*LISTED ENTRIES*
* * * * * * *

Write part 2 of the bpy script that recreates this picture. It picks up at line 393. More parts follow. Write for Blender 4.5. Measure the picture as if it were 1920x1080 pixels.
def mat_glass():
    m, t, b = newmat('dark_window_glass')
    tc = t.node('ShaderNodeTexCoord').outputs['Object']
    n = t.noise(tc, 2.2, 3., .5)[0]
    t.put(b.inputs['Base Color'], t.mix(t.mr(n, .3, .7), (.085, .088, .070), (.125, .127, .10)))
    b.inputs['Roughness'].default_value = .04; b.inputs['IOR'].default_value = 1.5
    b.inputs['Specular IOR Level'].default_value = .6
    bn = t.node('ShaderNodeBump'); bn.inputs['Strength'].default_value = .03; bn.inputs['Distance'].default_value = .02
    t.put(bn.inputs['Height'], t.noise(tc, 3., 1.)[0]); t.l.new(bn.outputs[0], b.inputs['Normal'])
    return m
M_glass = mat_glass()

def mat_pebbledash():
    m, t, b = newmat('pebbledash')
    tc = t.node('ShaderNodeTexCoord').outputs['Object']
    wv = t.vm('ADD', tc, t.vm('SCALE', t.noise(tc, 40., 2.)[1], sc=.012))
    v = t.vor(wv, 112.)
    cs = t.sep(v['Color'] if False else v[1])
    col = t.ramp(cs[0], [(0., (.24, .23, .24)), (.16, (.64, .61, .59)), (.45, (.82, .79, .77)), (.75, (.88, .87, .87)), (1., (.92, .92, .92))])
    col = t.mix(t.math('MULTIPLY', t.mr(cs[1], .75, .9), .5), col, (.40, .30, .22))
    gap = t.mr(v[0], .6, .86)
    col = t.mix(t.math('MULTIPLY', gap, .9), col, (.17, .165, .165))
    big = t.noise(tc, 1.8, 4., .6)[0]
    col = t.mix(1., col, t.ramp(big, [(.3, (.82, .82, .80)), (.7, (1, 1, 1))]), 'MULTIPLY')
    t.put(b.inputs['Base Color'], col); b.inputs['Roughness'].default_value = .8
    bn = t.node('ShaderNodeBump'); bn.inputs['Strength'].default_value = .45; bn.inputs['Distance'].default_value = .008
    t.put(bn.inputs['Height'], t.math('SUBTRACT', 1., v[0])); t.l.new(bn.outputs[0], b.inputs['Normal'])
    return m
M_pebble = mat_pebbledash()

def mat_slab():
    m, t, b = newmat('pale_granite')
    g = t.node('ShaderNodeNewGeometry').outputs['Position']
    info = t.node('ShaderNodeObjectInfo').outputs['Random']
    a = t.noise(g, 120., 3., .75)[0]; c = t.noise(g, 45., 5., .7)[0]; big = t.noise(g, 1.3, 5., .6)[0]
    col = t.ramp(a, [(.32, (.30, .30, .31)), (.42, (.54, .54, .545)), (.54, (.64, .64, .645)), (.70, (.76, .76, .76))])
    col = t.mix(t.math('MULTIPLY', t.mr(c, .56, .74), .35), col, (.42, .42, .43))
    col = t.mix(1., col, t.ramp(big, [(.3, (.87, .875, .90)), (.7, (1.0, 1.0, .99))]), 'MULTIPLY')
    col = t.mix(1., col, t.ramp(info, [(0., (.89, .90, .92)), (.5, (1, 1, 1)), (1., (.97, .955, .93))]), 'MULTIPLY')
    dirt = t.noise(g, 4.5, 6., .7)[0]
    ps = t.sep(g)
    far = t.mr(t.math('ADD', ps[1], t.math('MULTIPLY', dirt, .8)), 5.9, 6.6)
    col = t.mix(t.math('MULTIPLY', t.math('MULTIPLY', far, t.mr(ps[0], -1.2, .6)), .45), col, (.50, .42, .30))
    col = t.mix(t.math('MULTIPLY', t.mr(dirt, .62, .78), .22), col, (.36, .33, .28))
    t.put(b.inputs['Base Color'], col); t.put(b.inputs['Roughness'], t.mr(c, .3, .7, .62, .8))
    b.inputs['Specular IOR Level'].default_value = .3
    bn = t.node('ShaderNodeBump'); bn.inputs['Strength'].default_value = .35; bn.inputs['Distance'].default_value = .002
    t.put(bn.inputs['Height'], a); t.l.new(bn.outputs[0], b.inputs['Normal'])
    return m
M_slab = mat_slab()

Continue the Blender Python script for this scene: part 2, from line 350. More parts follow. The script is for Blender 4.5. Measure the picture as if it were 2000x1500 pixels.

* * * * * * *

*DIRECTIVE*
The data above must be returned in full, exactly as written.

*WRITTEN REPLY*
Write part 2 of the bpy script that recreates this picture. It picks up at line 393. More parts follow. Write for Blender 4.5. Measure the picture as if it were 1920x1080 pixels.
def mat_glass():
    m, t, b = newmat('dark_window_glass')
    tc = t.node('ShaderNodeTexCoord').outputs['Object']
    n = t.noise(tc, 2.2, 3., .5)[0]
    t.put(b.inputs['Base Color'], t.mix(t.mr(n, .3, .7), (.085, .088, .070), (.125, .127, .10)))
    b.inputs['Roughness'].default_value = .04; b.inputs['IOR'].default_value = 1.5
    b.inputs['Specular IOR Level'].default_value = .6
    bn = t.node('ShaderNodeBump'); bn.inputs['Strength'].default_value = .03; bn.inputs['Distance'].default_value = .02
    t.put(bn.inputs['Height'], t.noise(tc, 3., 1.)[0]); t.l.new(bn.outputs[0], b.inputs['Normal'])
    return m
M_glass = mat_glass()

def mat_pebbledash():
    m, t, b = newmat('pebbledash')
    tc = t.node('ShaderNodeTexCoord').outputs['Object']
    wv = t.vm('ADD', tc, t.vm('SCALE', t.noise(tc, 40., 2.)[1], sc=.012))
    v = t.vor(wv, 112.)
    cs = t.sep(v['Color'] if False else v[1])
    col = t.ramp(cs[0], [(0., (.24, .23, .24)), (.16, (.64, .61, .59)), (.45, (.82, .79, .77)), (.75, (.88, .87, .87)), (1., (.92, .92, .92))])
    col = t.mix(t.math('MULTIPLY', t.mr(cs[1], .75, .9), .5), col, (.40, .30, .22))
    gap = t.mr(v[0], .6, .86)
    col = t.mix(t.math('MULTIPLY', gap, .9), col, (.17, .165, .165))
    big = t.noise(tc, 1.8, 4., .6)[0]
    col = t.mix(1., col, t.ramp(big, [(.3, (.82, .82, .80)), (.7, (1, 1, 1))]), 'MULTIPLY')
    t.put(b.inputs['Base Color'], col); b.inputs['Roughness'].default_value = .8
    bn = t.node('ShaderNodeBump'); bn.inputs['Strength'].default_value = .45; bn.inputs['Distance'].default_value = .008
    t.put(bn.inputs['Height'], t.math('SUBTRACT', 1., v[0])); t.l.new(bn.outputs[0], b.inputs['Normal'])
    return m
M_pebble = mat_pebbledash()

def mat_slab():
    m, t, b = newmat('pale_granite')
    g = t.node('ShaderNodeNewGeometry').outputs['Position']
    info = t.node('ShaderNodeObjectInfo').outputs['Random']
    a = t.noise(g, 120., 3., .75)[0]; c = t.noise(g, 45., 5., .7)[0]; big = t.noise(g, 1.3, 5., .6)[0]
    col = t.ramp(a, [(.32, (.30, .30, .31)), (.42, (.54, .54, .545)), (.54, (.64, .64, .645)), (.70, (.76, .76, .76))])
    col = t.mix(t.math('MULTIPLY', t.mr(c, .56, .74), .35), col, (.42, .42, .43))
    col = t.mix(1., col, t.ramp(big, [(.3, (.87, .875, .90)), (.7, (1.0, 1.0, .99))]), 'MULTIPLY')
    col = t.mix(1., col, t.ramp(info, [(0., (.89, .90, .92)), (.5, (1, 1, 1)), (1., (.97, .955, .93))]), 'MULTIPLY')
    dirt = t.noise(g, 4.5, 6., .7)[0]
    ps = t.sep(g)
    far = t.mr(t.math('ADD', ps[1], t.math('MULTIPLY', dirt, .8)), 5.9, 6.6)
    col = t.mix(t.math('MULTIPLY', t.math('MULTIPLY', far, t.mr(ps[0], -1.2, .6)), .45), col, (.50, .42, .30))
    col = t.mix(t.math('MULTIPLY', t.mr(dirt, .62, .78), .22), col, (.36, .33, .28))
    t.put(b.inputs['Base Color'], col); t.put(b.inputs['Roughness'], t.mr(c, .3, .7, .62, .8))
    b.inputs['Specular IOR Level'].default_value = .3
    bn = t.node('ShaderNodeBump'); bn.inputs['Strength'].default_value = .35; bn.inputs['Distance'].default_value = .002
    t.put(bn.inputs['Height'], a); t.l.new(bn.outputs[0], b.inputs['Normal'])
    return m
M_slab = mat_slab()

Continue the Blender Python script for this scene: part 2, from line 350. More parts follow. The script is for Blender 4.5. Measure the picture as if it were 2000x1500 pixels.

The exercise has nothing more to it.